Mandelbulb

A lot of sites have reported that a new, interesting 3D version of the Mandelbrot set has been discovered. The Mandelbulb has aesthetic qualities similar to Quaternion-Julia sets, but seems more diverse and suited for exploration.


“Cave of Lost Secrets” from Skytopia.

Skytopia has a great overview complete with many stunning images.

A good way to view the basic structure is this 56 Megapixel render from Skytopia (using the Seadragon viewer – requires Silverlight):


As of now, I do not know of any released software capable of generating Mandelbulbs, but it probably won’t be long:

Recent posts by Iñigo Quílez (who produced the Kindernoiser Quaternion-Julia set GPU renderer) indicate that he is very to close to completing a fast GPU implementation. These posts also include the basic source-code, which I believe should make it possible to port to other targets, for instance Pixel Bender. Apparently Quílez has cooked up a distance estimator, and a fake ambient occlusion scheme (based on orbit traps) for these Mandelbulbs, which sounds very promising.

7 thoughts on “Mandelbulb

  1. Hi,

    If you want software to draw it, try using povray and isosurfaces. I added my own userdefined function in C++ to do it but you could easily define it using their own function language. Especially if you unroll about 8 iterations into 1 expression ;) otherwise check out POVRay related experiment and explore the mandelbulb on your own!

    http://softwareprocess.us/index.cgi/Mandelbulb

  2. Hi Abram,

    That’s a nice solution – but I think it works best by compiling a custom function into POV-ray as you do, right?

    I don’t think POV-ray allows true conditionals in the internal functional language – so I guess you suggest unrolling the ‘while’-loop a fixed number of iterations using pre-processor loops? I have a feeling this will be somewhat slow, compared to the compiled-in version :-)

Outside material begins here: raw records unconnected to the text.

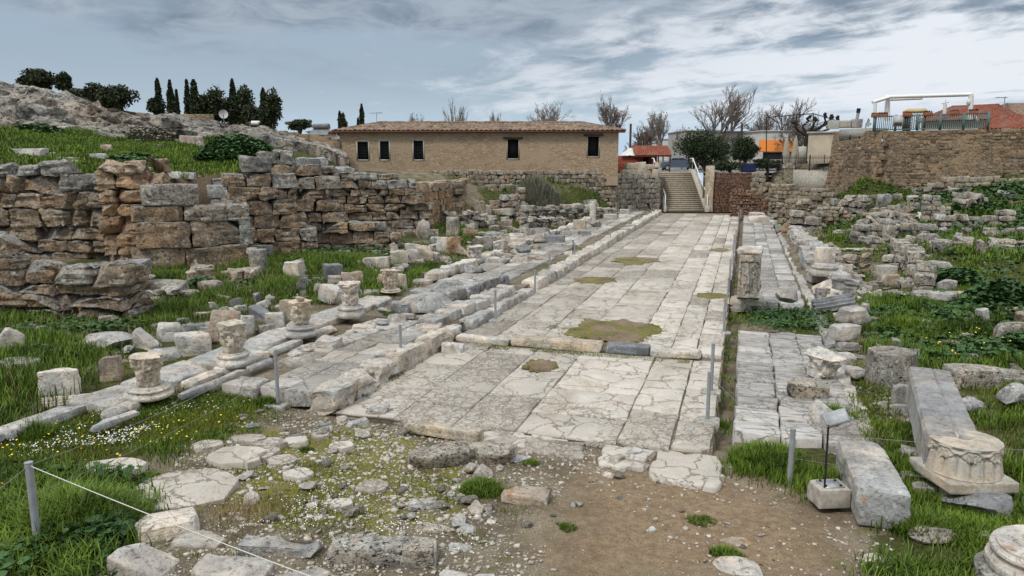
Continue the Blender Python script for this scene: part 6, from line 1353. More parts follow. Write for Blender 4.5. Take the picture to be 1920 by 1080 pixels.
# ------------------------------------------------------------ street level and beyond
def flat(name,pts,z,m):
    V=np.array([(p[0],p[1],z) for p in pts],float); mk_=mk(name,V,[[tuple(range(len(V)))]],m,cov=np.array([[.3,0,.3,.5]]*len(V))); tag(mk_,kind='structure')
def far():
    b=[]; L=at(-2500,300,68)[:2]; R=at(4400,300,68)[:2]; L2=at(-2500,300,4000)[:2]; R2=at(4400,300,4000)[:2]
    
    n_=lambda x,d:at(x,300,d)[:2]
    b=B()
    for p,q in ((L,n_(1246,66.5)),(n_(1246,66.5),n_(1246,72)),(n_(1320,72),n_(1320,67)),(n_(1320,67),R)): b.add([(p[0],p[1],-.6),(q[0],q[1],-.6),(q[0],q[1],3.04),(p[0],p[1],3.04)],[[(0,1,2,3)]])
    tag(b.build('embankment',M['ground'],smooth=False),kind='structure')
    flat('far_ground',[L,n_(1246,66.5),n_(1246,200),n_(-2500,200)],3.04,M['ground']); flat('far_ground',[n_(1320,67),n_(4400,66),n_(4400,200),n_(1320,200)],3.04,M['ground']); flat('far_ground',[n_(-2500,200),n_(4400,200),R2,L2],3.036,M['ground'])
far()
def asph(k,p):
    v=k.node('ShaderNodeNewGeometry').outputs['Position']; n=k.noise(v,3,6,.7); return k.mix(n,(.16,.155,.15),(.30,.29,.28)),(n,.3,.01)
M['street']=mat('street_asphalt',asph,.9)
a=[at(1240,300,71.6)[:2],at(1500,300,71.6)[:2],at(1560,300,140)[:2],at(1130,300,140)[:2]]; flat('street',a,3.3,M['street'])
def T(name,pos,rz=0,**kw):
    t=empty(name,tuple(pos),rz); tag(t,**kw); return t
# stairs
def stairs():
    A=at(1250,300,64.6)[:2]; Bp=at(1320,300,65.4)[:2]; A=gz(1250,397,0)[:2]; Bp=gz(1320,397,0)[:2]; f=Fr(A,Bp); c=f.W(f.L/2,0,0); t=T('stone_stairs',c,label='broad flight of pale stone stairs climbing to the street',cat='stairs')
    b=B(); n=20; hh=3.3/n; tr=.29
    for i in range(n):
        lw=0; b.box((-.05,-i*tr+.02,i*hh-.02),(f.L+.05,-(i+1)*tr-.1,(i+1)*hh),R=f.P,tone=.5)
        b.box((-.06,-i*tr+.05,(i+1)*hh-.045),(f.L+.06,-i*tr-.26,(i+1)*hh+.012),R=f.P,tone=.9 if i!=11 else 1.0,mi=1)
    b.box((-.05,-n*tr,3.2),(f.L+.05,-n*tr-4,3.31),R=f.P)
    o=b.build('steps',[M['stepr'],M['step']],t,smooth=False); o.location=-c
    for s0,s1,nm in ((-.32,-.06,'side_wall'),(f.L+.06,f.L+.5,'side_wall')):
        b=B(); V=np.array([(s,y,z) for s in (s0,s1) for y,z in ((.3,0),(.3,.45),(-n*tr,3.3+.35),(-n*tr-1,3.65),(-n*tr-1,0))]); b.add(f.P(V),[[(0,1,2,3,4)[::-1],(5,6,7,8,9)],[(0,1,6,5),(1,2,7,6),(2,3,8,7),(3,4,9,8)]]); o=b.build(nm,M['concrete'],t,smooth=False); o.location=-c
    for s in (-.2,f.L+.2):
        b=B(); b.tube([f.W(s,.25,.4),f.W(s,.25,1.4),f.W(s,-n*tr,4.65),f.W(s,-n*tr-.9,4.65)],.05,6)
        for i in range(0,21,4): b.tube([f.W(s,-i*tr,.4+i*hh),f.W(s,-i*tr,1.4+i*hh)],.028,5)
        o=b.build('handrail',M['whitep'],t); o.location=-c
M['step']=plain('step_nosing',(.50,.44,.35),.9,.2,5); M['stepr']=plain('step_riser',(.27,.23,.175),.9,.35,6)
stairs()
def pier():
    P=at(1329,380,66.2); P[2]=0; b=B(); V,Q=block((.75,.8,4.0),8,.05,.04,3,2,.1,1,.01); o=mk('gate_pier',V,[Q],M['cream'],None,np.full(len(V),.4),sharp=40); o.location=P; tag(o,'tall stone pier with little niches flanking the stairs','pier')
pier()
def facade(b,f,z0,z1,ops,t=0,depth_=.35,mi=0,back=None):
    """front sheet of a wall with openings (s0,s1,z0,z1), with reveals"""
    S=sorted({0,f.L}|{o[0] for o in ops}|{o[1] for o in ops}); Z=sorted({z0,z1}|{o[2] for o in ops}|{o[3] for o in ops})
    for i in range(len(S)-1):
        for j in range(len(Z)-1):
            cs,cz=(S[i]+S[i+1])/2,(Z[j]+Z[j+1])/2
            if any(o[0]<cs<o[1] and o[2]<cz<o[3] for o in ops): continue
            b.quad(f.W(S[i],t,Z[j]),f.W(S[i+1],t,Z[j]),f.W(S[i+1],t,Z[j+1]),f.W(S[i],t,Z[j+1]),mi=mi)
    for s0,s1,a,c in ops:
        for p,q in (((s0,a),(s0,c)),((s0,c),(s1,c)),((s1,c),(s1,a)),((s1,a),(s0,a))):
            b.quad(f.W(p[0],t,p[1]),f.W(q[0],t,q[1]),f.W(q[0],t-depth_,q[1]),f.W(p[0],t-depth_,p[1]),mi=mi)
def long_building():
    A=at(638,300,60);Bp=at(1159,300,60); f=Fr(A,Bp); zb=3.1
    zt=lambda s: 0; s0,z0=f.px(640,250); s1,z1=f.px(1158,241); ztop=(z0+z1)/2+.0; c=f.W(f.L/2,0,zb)
    t=T('long_building',c,label='long low ochre stone building with tiled roof and five dark windows',cat='building')
    ops=[];wins=[]
    for x0,x1,y0,y1,ty in ((671,690,266,299,'bar'),(713,729,265,299,'bar'),(776,793,264,299,'bar'),(952,972,261,297,'open'),(1102,1123,256,293,'open')):
        a,za=f.px(x0,y1); d,zc=f.px(x1,y0); ops.append((a,d,za,zc)); wins.append((a,d,za,zc,ty))
    b=B(); W=8.5
    facade(b,f,zb-.6,ztop,ops,mi=0)
    b.quad(f.W(0,0,zb-.6),f.W(0,0,ztop),f.W(0,-W,ztop),f.W(0,-W,zb-.6)); b.quad(f.W(f.L,0,zb-.6),f.W(f.L,0,ztop),f.W(f.L,-W,ztop),f.W(f.L,-W,zb-.6)); b.quad(f.W(0,-W,zb-.6),f.W(f.L,-W,zb-.6),f.W(f.L,-W,ztop),f.W(0,-W,ztop))
    b.box((.4,-.4,zb),(f.L-.4,-.45,ztop),R=f.P,mi=1)
    o=b.build('wall',[M['ochre'],M['dark']],t,smooth=False); o.location=-c
    for a,d,za,zc,ty in wins:
        b=B(); 
        for q in (((a-.1,za-.1),(a,zc+.1)),((d,za-.1),(d+.1,zc+.1)),((a,zc),(d,zc+.12)),((a,za-.12),(d,za))): b.box((q[0][0],.02,q[0][1]),(q[1][0],-.25,q[1][1]),R=f.P)
        w=b.build('window',M['plaster2' if ty=='bar' else 'ochre2'],t,smooth=False); w.location=-c
        b=B(); b.box((a,-.28,za),(d,-.30,zc),R=f.P); g_=b.build('pane',M['dark'],w,smooth=False)
        if ty=='bar':
            b=B()
            for i in range(1,5): s=a+(d-a)*i/5; b.tube([f.W(s,-.1,za),f.W(s,-.1,zc)],.018,4)
            for i in range(1,6): z=za+(zc-za)*i/6; b.tube([f.W(a,-.1,z),f.W(d,-.1,z)],.015,4)
            b.build('bars',M['black'],w)
        else:
            b=B(); b.box((a-.35,.14,zc+.02),(d+.35,-.2,zc+.16),R=f.P); b.build('lintel_board',M['wood'],w,smooth=False)
    # hipped tile roof: corrugated rows of tiles, courses stepping down
    ov=.45; rise=.8; hip=2.3; b=B(); n=int((f.L+2*ov)/.055); nc=22
    s=np.linspace(-ov,f.L+ov,n); rows=[]
    for k_ in range(nc*2+1):
        u=k_/(nc*2); y=ov-(ov+W/2)*u; lim0=-ov+(hip+ov)*u; lim1=f.L+ov-(hip+ov)*u; ss=np.clip(s,lim0,lim1)
        z=ztop+.02+rise*u+.075*np.abs(np.sin(s*math.pi/.38))*(1)+(.035 if k_%2 else 0)-.05*np.sin(np.pi*s/f.L)*u+.02*np.sin(s*1.3)*u
        rows.append(f.W(ss,np.full(n,y),z))
    V=np.array(rows).reshape(-1,3); i,j=np.meshgrid(np.arange(nc*2),np.arange(n-1),indexing='ij'); a=(i*n+j).ravel(); b.add(V,[np.stack([a,a+1,a+n+1,a+n],1)],tone=np.concatenate([_h(np.floor(s/.38).astype(np.int64),np.full(n,kk//2),np.zeros(n,np.int64),5) for kk in range(nc*2+1)]))
    # back slope and hips
    zr=ztop+rise; ze=ztop
    p=[f.W(-ov,ov,ze),f.W(f.L+ov,ov,ze),f.W(f.L+ov,-W-ov,ze),f.W(-ov,-W-ov,ze),f.W(hip,-W/2,zr),f.W(f.L-hip,-W/2,zr)]
    b.add(p,[[(3,0,4),(1,2,5)],[(2,3,4,5)]],tone=.4)
    r=b.build('roof',M['tile'],t); r.location=-c
    b=B(); 
    for q in ((hip,f.L-hip,),): b.tube([f.W(x,-W/2,zr+.04+.02*math.sin(x*5)) for x in np.linspace(hip,f.L-hip,60)],.13,7)
    b.tube([f.W(-ov,ov,ze),f.W(hip,-W/2,zr)],.1,6); b.tube([f.W(f.L+ov,ov,ze+.05),f.W(f.L-hip,-W/2,zr+.03)],.1,6); b.build('ridge_tiles',M['tile'],r)
    b=B(); b.box((-ov,ov,ze-.13),(f.L+ov,ov-.06,ze+.0),R=f.P); b.box((-ov,ov,ze-.14),(f.L+ov,.0,ze-.10),R=f.P); b.build('eaves_board',M['eave'],r,smooth=False)
    # antenna behind the ridge
    P=at(706,212,64); P0=P.copy(); P0[2]=7.2; tt=T('tv_antenna',P0,label='thin television antenna rising behind the long building',cat='antenna'); b=B(); H_=P[2]-7.2; b.tube([(0,0,0),(0,0,H_)],.025,5); b.build('mast',M['steel'],tt); b=B(); b.tube([(-.55,0,H_),(.5,0,H_+.05)],.02,4)
    for x in np.linspace(-.5,.45,6): b.tube([(x,-.25,H_),(x,.25,H_)],.015,4)
    b.build('aerial',M['steel'],tt)
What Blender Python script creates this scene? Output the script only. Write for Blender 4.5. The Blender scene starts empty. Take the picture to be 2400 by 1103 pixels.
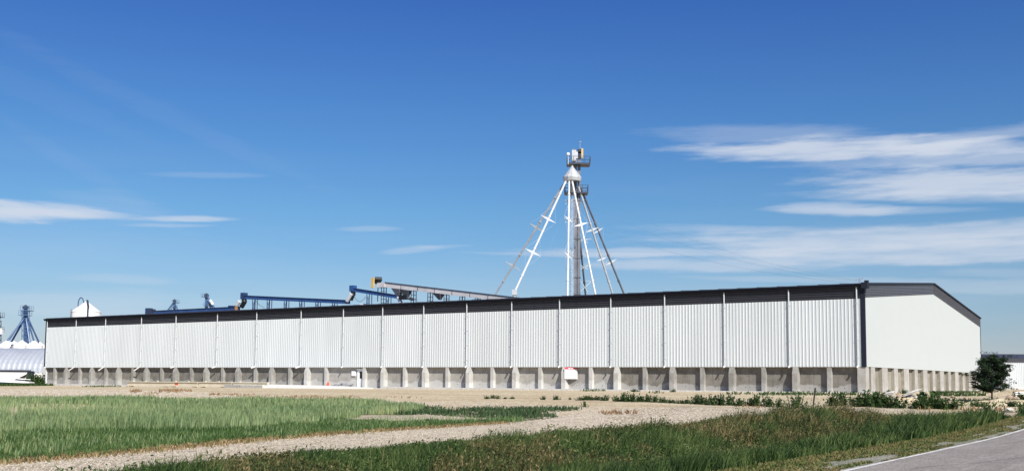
import bpy, bmesh, math, random
import numpy as np
from mathutils import Vector, Matrix
from mathutils.geometry import delaunay_2d_cdt
random.seed(7); rng = np.random.default_rng(11)
scene = bpy.context.scene
col = scene.collection
R = math.radians

# ------------------------------------------------------------------ camera
F, PIT, ROL, CY, CX0, EYE = 2482.61, 0.08572, 0.0078, 679.08, 1200.0, 1.9
cam_d = bpy.data.cameras.new('camera'); cam = bpy.data.objects.new('camera', cam_d); col.objects.link(cam)
cam_d.sensor_width = 36.0; cam_d.lens = 36.0*F/2400.0
cam_d.shift_y = (CY-551.5)/2400.0
cam_d.clip_start = 0.5; cam_d.clip_end = 30000
cam.location = (0, 0, EYE)
cam.rotation_mode = 'QUATERNION'
cam.rotation_quaternion = (Matrix.Rotation(math.pi/2+PIT, 4, 'X') @ Matrix.Rotation(ROL, 4, 'Z')).to_quaternion()
scene.camera = cam

def ray(px, py):
    """world direction through a photo pixel"""
    a, b = px-CX0, py-CY
    c, s = math.cos(ROL), math.sin(ROL)
    x = c*a+s*b; y = -s*a+c*b
    x /= F; up = -y/F
    c, s = math.cos(PIT), math.sin(PIT)
    return Vector((x, c-up*s, s+up*c))

# ------------------------------------------------------------------ sky, sun, exposure
SUN_AZ = R(-66.0)      # direction towards the sun, atan2(y, x)
SUN_EL = R(40.0)
world = bpy.data.worlds.new('World'); scene.world = world; world.use_nodes = True
wn, wl = world.node_tree.nodes, world.node_tree.links
wn.clear()
wo = wn.new('ShaderNodeOutputWorld'); bg = wn.new('ShaderNodeBackground'); wl.new(bg.outputs[0], wo.inputs[0])
sky = wn.new('ShaderNodeTexSky'); sky.sky_type = 'NISHITA'; sky.sun_disc = False
sky.sun_elevation = SUN_EL; sky.sun_rotation = math.pi/2-SUN_AZ
sky.air_density = 1.0; sky.dust_density = 0.4; sky.ozone_density = 2.0
bg.inputs[1].default_value = 0.068

def wmath(op, a, b=None, c=None, clamp=False):
    n = wn.new('ShaderNodeMath'); n.operation = op; n.use_clamp = clamp
    for i, v in enumerate((a, b, c)):
        if v is None: continue
        if isinstance(v, (int, float)): n.inputs[i].default_value = v
        else: wl.new(v, n.inputs[i])
    return n.outputs[0]
tc = wn.new('ShaderNodeTexCoord'); sep = wn.new('ShaderNodeSeparateXYZ'); wl.new(tc.outputs['Generated'], sep.inputs[0])
az = wmath('ARCTAN2', sep.outputs[0], sep.outputs[1])
el = wmath('ARCSINE', wmath('MINIMUM', wmath('MAXIMUM', sep.outputs[2], -0.999), 0.999))
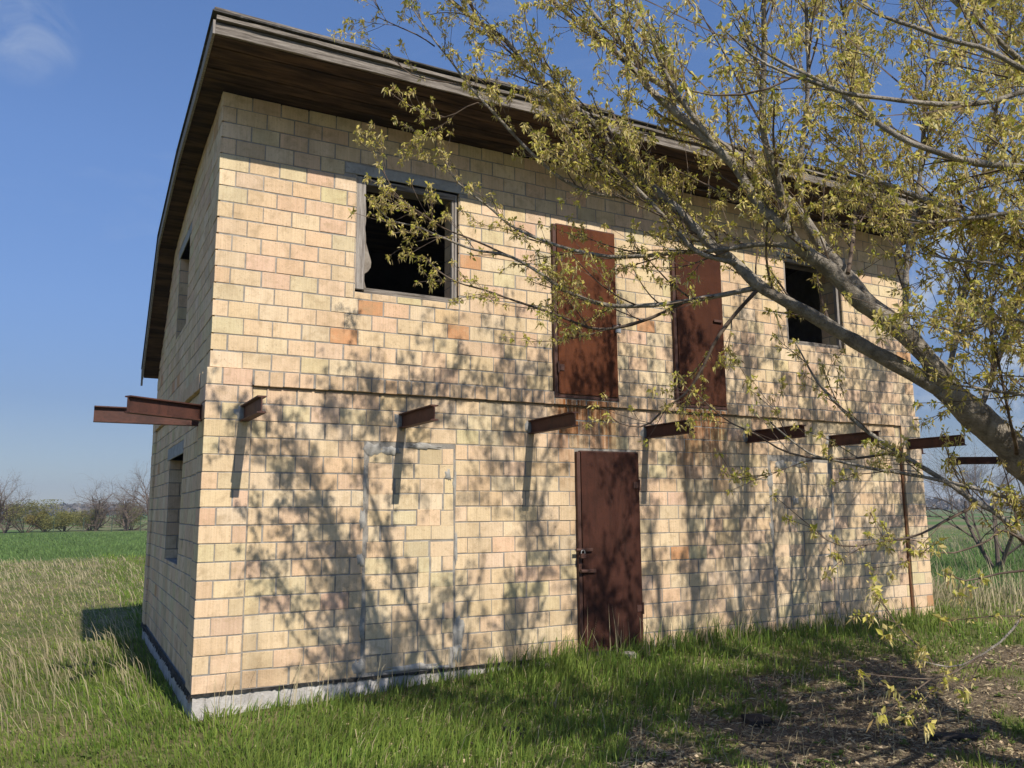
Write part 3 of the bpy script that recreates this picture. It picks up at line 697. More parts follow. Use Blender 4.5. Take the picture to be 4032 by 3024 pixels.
for side_ in (0, 1):
    for (y0, y1) in ((0.04, 1.69), (1.70, 3.695), (3.705, 5.21)):
        m = MBd(); lo_ = [(y0, roof_z(y0)+r.uniform(0, .004)), (y1, roof_z(y1)+r.uniform(0, .004))]
        a, b = (XA+.004, 0.034) if side_ == 0 else (WL-.034, XB-.004)
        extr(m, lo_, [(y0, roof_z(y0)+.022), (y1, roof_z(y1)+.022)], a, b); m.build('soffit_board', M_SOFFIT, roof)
zf0 = RP[0, 1]
for a, b in ((XA, 2.86), (2.866, 6.2), (6.207, XB)):
    m = MBd(); wavy(m, a, b, [(-0.764, zf0-.006), (-0.738, zf0-.006), (-0.738, zf0+.094), (-0.764, zf0+.094)], .0045, int(a*100)+500, .16); m.build('fascia_board', M_GREYWOOD, roof)
for a, b in ((XA, 4.4), (4.41, XB)):
    m = MBd(); wavy(m, a, b, [(-0.797, zf0+.106), (-0.738, zf0+.106), (-0.738, zf0+.138), (-0.797, zf0+.138)], .005, int(a*100)+700, .16); m.build('fascia_board', M_GREYWOOD, roof)
for xa, xb in ((XA-.022, XA-.001), (XB+.001, XB+.022)):
    for i in range(len(RP)-1):
        m = MBd(); (y0, z0), (y1, z1) = RP[i], RP[i+1]; y0 += .002 if i else -.03
        lo_ = [(y0, z0-.012), (y1-.004, z1-.012)]; extr(m, lo_, [(y, z+.12) for y, z in lo_], xa, xb); m.build('rake_board', M_GREYWOODV, roof)
m = MBd(); lo_ = [(RP[-1, 0]-.01, RP[-1, 1]-.10), (RP[-1, 0]+.012, RP[-1, 1]-.10)]; extr(m, lo_, [(y, z+.24) for y, z in lo_], XA-.03, XA-.004); m.build('rake_board', M_GREYWOODV, roof)
# felt-covered sheets on top, edges lifted here and there
x = XA-.035; k = 0
while x < XB:
    wdt = min(r.uniform(1.0, 1.5), XB+.04-x); dz = r.uniform(0, .010); ov = r.uniform(0, .02)
    for i in range(len(RP)-1):
        (y0, z0), (y1, z1) = RP[i], RP[i+1]
        if i == 0: y0 -= 0.075+ov
        m = MBd(); lo_ = [(y0, z0+.146+dz+(0.008 if i == 0 else 0)), (y1+.03, z1+.146+dz-.004*i)]
        extr(m, lo_, [(y, z+.012) for y, z in lo_], x, x+wdt+.03); m.build('roof_sheet', M_ROOF, roof)
    x += wdt; k += 1
for (a, b, y, z, t) in ((XA-.02, 1.12, -.80, zf0+.172, .02), (2.28, 3.75, -.80, zf0+.185, .02), (5.2, 6.4, -.80, zf0+.17, .018)):
    m = MBd(); m.obox(((a+b)/2, y+.05, z+.012), ((b-a)/2, 0, r.uniform(-.006, .006)), (0, .055, -.004), (0, 0, t/2)); m.build('edge_plank', M_GREYWOOD, roof)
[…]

    But thanks for sharing your implementation!

  3. I’m almost there with a Pixel Bender version, from which it should be easy to convert to GLSL and then use with WebGL in the browser…. :)

  4. Hi Tom,

    I had a feeling that you were working on something!
    Looking forward to the Pixel Bender version (I guess finding a WebGL implementation on Windows will bw somewhat difficult :-) )

  5. Hi Subblue,

    Right now I’m in Milano (at a Generative Art conference actually), but when I get home, I’ll add a blog post with an overview of the different GPU implementations. As always, I think your implementation looks very impressive.